Civilización y barbarie
Mariano Cohn y Gastón Duprat vuelven con El ciudadano ilustre al terreno conocido de El hombre de al lado: cinismo, humor y misantropía.
Después de la enigmática y en cierta medida desconcertante Querida, voy a comprar cigarrillos y vuelvo, Mariano Cohn y Gastón Duprat vuelven al terreno seguro y efectivo de El hombre de al lado, su película más exitosa. El tema es el choque entre el hombre culto y supuestamente civilizado contra aquel que representa el pueblo, lo popular y supuestamente bárbaro.

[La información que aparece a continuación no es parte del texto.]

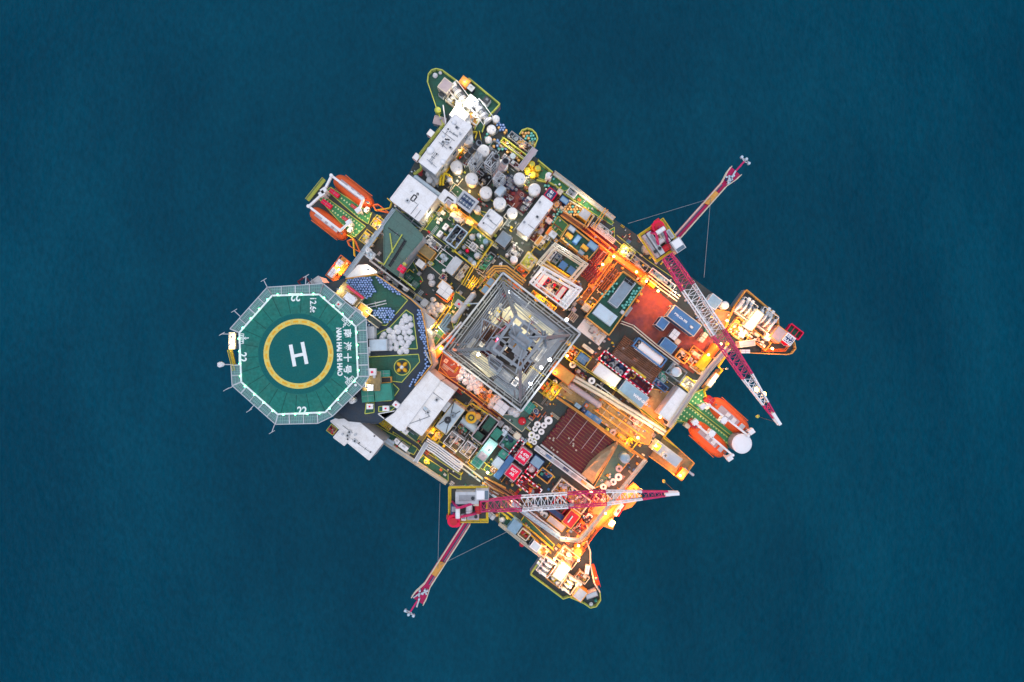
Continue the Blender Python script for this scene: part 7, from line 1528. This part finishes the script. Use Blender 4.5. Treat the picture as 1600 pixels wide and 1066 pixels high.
hullpart('side_balcony', [(500, 560), (520, 580), (430, 700), (400, 680)], -.5, 1, 'amber', 'tandeck')
container('long white roofed container at the inboard side of the right boat station', (222, 790), 95, 215, 0, 4, 'lightgrey', 'lightgrey', 'white', ribs=False, name='cabin', cat='cabin'); skid('white and yellow fittings at the head of the white cabin', (320, 665), 100, 70, 0, 2, 'yellow', 'grey', 9, 143, cols=('white', 'cleanwhite', 'cream'))
rail('yellow rail at the water cut out below the white cabin', [(235, 900), (150, 1000), (240, 1066)], 0, 'yellow', t=.2)
tr = thing('tank_container', 'white cylindrical tank inside a blue steel frame', 'tank container', base_of((65, 455), 3, 0), A0); X, Y = L(225, 2), L(62, 2); b = MB(); b.tube((-X * .4, 0, 1.4), (X * .42, 0, 1.4), 1.1, 'cleanwhite', 20); b.tube((X * .42, 0, 1.4), (X * .45, 0, 1.4), .9, 'white', 20); b.build('shell', tr); b = MB()
for s in (-1, 1):
    for z in (.15, 2.7): b.bar((-X / 2, s * Y / 2, z), (X / 2, s * Y / 2, z), .3, 'blue'); b.bar((s * X / 2, -Y / 2, z + .01), (s * X / 2, Y / 2, z + .01), .26, 'blue')
    for t in (-1, -.75, 1): b.bar((t * X / 2, s * Y / 2, 0), (t * X / 2, s * Y / 2, 2.7), .22, 'blue')
b.build('frame', tr); b = MB(); b.ring(-X * .43, .3, 2.4, 2.6, .3, .5, 'dark', 14); b.ring(-X * .43, -.5, 2.4, 2.6, .3, .5, 'dark', 14); b.build('valve', tr)
tank('round white vessel in a blue grey cage near white cabin', (235, 580), 32, 0, 2.8, 'paleblue', 'vessel', 'round_vessel'); skid('blue grey cage around the round white vessel', (235, 580), 110, 80, 0, 3, 'bluegrey', 'deck', 6, 144, cols=('skyblue', 'paleblue'))
sheet(860, 500, 5.33)
pipe_run('bundle of rusty drill collars beside the framed white tank', [(560, 220), (890, 460)], 1.2, .13, 'rust', 14, .36); pipe_run('second layer of thin brown pipes beside the drill collars', [(540, 270), (700, 400), (840, 490)], .9, .14, 'pinkgrey', 4, .4)
basket('crimson dashed basket with three round cans, upper', (530, 365), 255, 92, 0, 2, 'magenta', 'navy', 'junk', seed=51, dashed=True, fcols=('navy', 'maroon', 'steel', 'dark')); basket('crimson dashed basket with dark pipes, lower', (735, 515), 245, 92, 0, 2, 'magenta', 'maroon', 'pipes', seed=52, dashed=True, fcols=('maroon', 'navy', 'magenta'))
for p, r_ in (((515, 382), 18), ((555, 408), 20), ((585, 435), 22)): coil(p, r_, 1, 'grey round can standing in the upper crimson basket', 'cans in the crimson basket', 'grey')
container('dirty white slab container below the crimson baskets', (470, 465), 225, 108, 0, 2.6, 'bag', 'cream', 'bag', ribs=False, name='cargo_container'); container('steel blue slab container with small white marks', (690, 620), 245, 118, 0, 2.6, 'blue', 'lightgrey', 'skyblue', ribs=False, name='cargo_container', writing=['WNF-003'], wsize=.8, wdx=.3)
boxy('crate', 'yellow striped narrow box above the lower crimson basket', 'box', (735, 440), 150, 20, 0, 1.6, 'yellow', det='vent')
skid('dark blue double cage right of the lower crimson basket', (920, 545), 130, 46, 0, 1.8, 'blue', 'navy', 7, 151, cols=('blue', 'skyblue', 'navy')); skid('teal grey valves between the cage and round vessel', (930, 480), 80, 60, 0, 1.2, 'steel', 'deck', 8, 152, cols=('bluegrey', 'grey', 'teal'))
skid('blue box inside an amber railed pit by the tower right side', (270, 325), 110, 100, 0, 2.4, 'yellow', 'dark', 2, 153, cols=('blue',)); boxy('cargo_box', 'blue square box in the amber railed pit', 'box', (268, 322), 84, 72, 0, 2, 'blue', 'blue', det='seam')
coil((185, 375), 28, 1, 'white round sheave on the amber deck at the tower side', 'white sheave'); coil((345, 508), 30, 1.4, 'white lumpy reel on the long cream beam', 'lumpy reel'); coil((38, 518), 22, 1, 'pinkish ring at the lower right foot of the tower', 'pinkish ring', 'bag')
basket('narrow dark rack with white tubes between the cream beam and riser', (485, 640), 280, 58, 0, 1.8, 'lightgrey', 'dark', 'pipes', seed=54, fcols=('lightgrey', 'pinkgrey', 'maroon'), bars=4); skid('brown rubble heap beside the white round sheave', (250, 460), 130, 50, 0, 1, 'rust', 'dark', 12, 154, cols=('rust', 'pinkgrey', 'maroon'), rim=False)
walkway('long yellow edged gangway between baskets and cream beam', [(190, 340), (560, 590), (950, 900)], 14, 2.4, 'deck', 'yellow')
container('bright amber slide block under the tower right side', (100, 445), 200, 105, 0, 5, 'amber', 'orange', 'amber', ribs=False, name='catwalk_slide', cat='slide'); 
skid('peach and grey machine at the lower end of the cream beam', (715, 840), 110, 44, 0, 1.6, 'cream', 'grey', 8, 155, cols=('pinkgrey', 'cream', 'red')); tank('small yellow ball cap at the pipe rack upper rail', (478, 915), 14, 0, 1.2, 'ylw2', 'cap', 'vent_cap', hatch=False)
skid('amber yellow stairs below the right corner of the tower', (20, 590), 90, 130, 0, 3, 'yellow', 'rust', 6, 156, cols=('yellow', 'amber'), cross=3)
boxy('cargo_box', 'dark steel plate box with cream lines at the pit upper side', 'box', (315, 240), 110, 30, 0, 1.6, 'amber', 'cream', det='vent')
sheet(680, 410, 4.44)
skid('yellow stepped frames at the lower right foot of the tower', (790, 880), 120, 110, 0, 2.6, 'yellow', 'rust', 8, 161, cols=('yellow', 'orange', 'teal'), cross=2)
piperack('white pipe rack frame around two white vessels above the tower', [(745, 30), (1020, 185), (905, 325), (655, 140)], 6, 'cleanwhite', .32)
for p, t in (((745, 130), 'left'), ((870, 215), 'right')): container('white and crimson vessel block in the white rack, %s' % t, p, 40, 110, 0, 3, 'pinkgrey', 'magenta', 'white', ribs=False, name='vessel_block', cat='vessel')
skid('dark machinery with pink fittings inside the white rack', (800, 170), 110, 90, 0, 2.6, 'pinkgrey', 'dark', 12, 162, cols=('pinkgrey', 'magenta', 'navy', 'white', 'cream')); boxy('cabinet', 'long white cabinet at the right end of the white rack', 'cabinet', (925, 245), 60, 150, 0, 5, 'white', 'white', det='seam', feet=False)
skid('yellow green pumps along the upper right wall of the tower', (750, 270), 200, 40, 0, 2, 'yellow', 'tandeck', 14, 163, cols=('ylw2', 'yellow', 'amber', 'orange', 'brightgreen'), rim=True)
skid('orange valves in the gap at the tower top right wall, left', (560, 160), 150, 30, 3, 1.2, 'grey', 'rust', 12, 164, cols=('orange', 'rust', 'amber'), rim=False)
skid('orange lit gear below the tower right corner', (960, 640), 90, 100, 0, 2, 'yellow', 'rust', 9, 165, cols=('yellow', 'orange', 'cream', 'rust'))
tank('amber tank cap beside the tower right wall', (925, 560), 18, 0, 2, 'yellow', 'cap', 'vent_cap')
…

En el caso de El ciudadano ilustre, el hombre civilizado lo personifica el escritor Daniel Mantovani (Oscar Martínez), ganador del Nobel de Literatura, que vuelve de visita a Salas, su pequeño pueblo natal, después de 40 años de vivir en Europa. El hombre bárbaro que en el caso de El hombre de al lado era Víctor (Daniel Aráoz), acá es todo el pueblo, una especie de Fuenteovejuna que se vuelve en contra de su hijo pródigo.
Pero mientras en la película anterior el chiste pasaba por invertir los roles, por representar al “civilizado” como un tipo muy desagradable y al “bárbaro” como una amenaza que al final no resultaba tal, acá los límites son más difusos y aunque el punto de vista siempre está con Mantovani, el relato va empujando nuestras simpatías de un lado al otro.
El punto fuerte, como siempre, es el guión mordaz y preciso de Andrés Duprat que en este caso empieza con un monólogo potente de Martínez en la escena en la que acepta el premio Nobel. Para sorpresa de los presentes -entre ellos, los reyes de Suecia-, Mantovani se lamenta por el lauro, porque dice que significa que su arte es cómodo, que ya forma parte del establishment. En unas pocas líneas y gracias no sólo al texto de Duprat sino también al gran trabajo de Martínez -que brilla también cuando toca cuerdas más humorísticas- se construye el carácter de Mantovani: un presuntuoso autoconsciente, incómodo con su prestigio, un cliché que sabe que lo es. Bastante más complejo que su par de El hombre de al lado: el Leonardo de Rafael Spregelburd era directamente un esnob y mal tipo.
En contraposición, sus oponentes también adquieren complejidad. Mas allá de que en más de una oportunidad la película cae en la tentación de hacer humor con la rusticidad de los habitantes de Salas -un humor que, de todas maneras, es muy efectivo-, en algunos momentos clave los personajes logran poner en evidencia a Mantovani, lo desnudan ante el mundo y ante sí mismo. En particular Florencio Romero (Marcelo D'Andrea), esa especie de gangster de pueblo chico que exige que su cuadro sea finalista en el concurso del que Mantovani es jurado.
Pero aunque la cosa tenga sus matices, es conveniente que no nos hagamos los giles. El ciudadano ilustre es, en definitiva, una película misántropa y cínica como suele ser el cine de Cohn y Duprat. Y aunque al intendente del pueblo (Manuel Vicente), flanqueado por sendos retratos de Perón y Evita, al final se le perdone un poco la vida, la mirada de la película está del lado de Mantovani. Puede que no sea apropiado referirse a cuestiones extracinematográficas, pero es tentador pensar que la elección de Martínez y de Dady Brieva (su némesis pueblerina) tiene algo que ver con la identidad política de cada uno y que El ciudadano ilustre es una muy vivaracha relectura de todas las tensiones políticas que atraviesan la Argentina y que se pueden englobar en la muy elocuente y sintética de civilización o barbarie.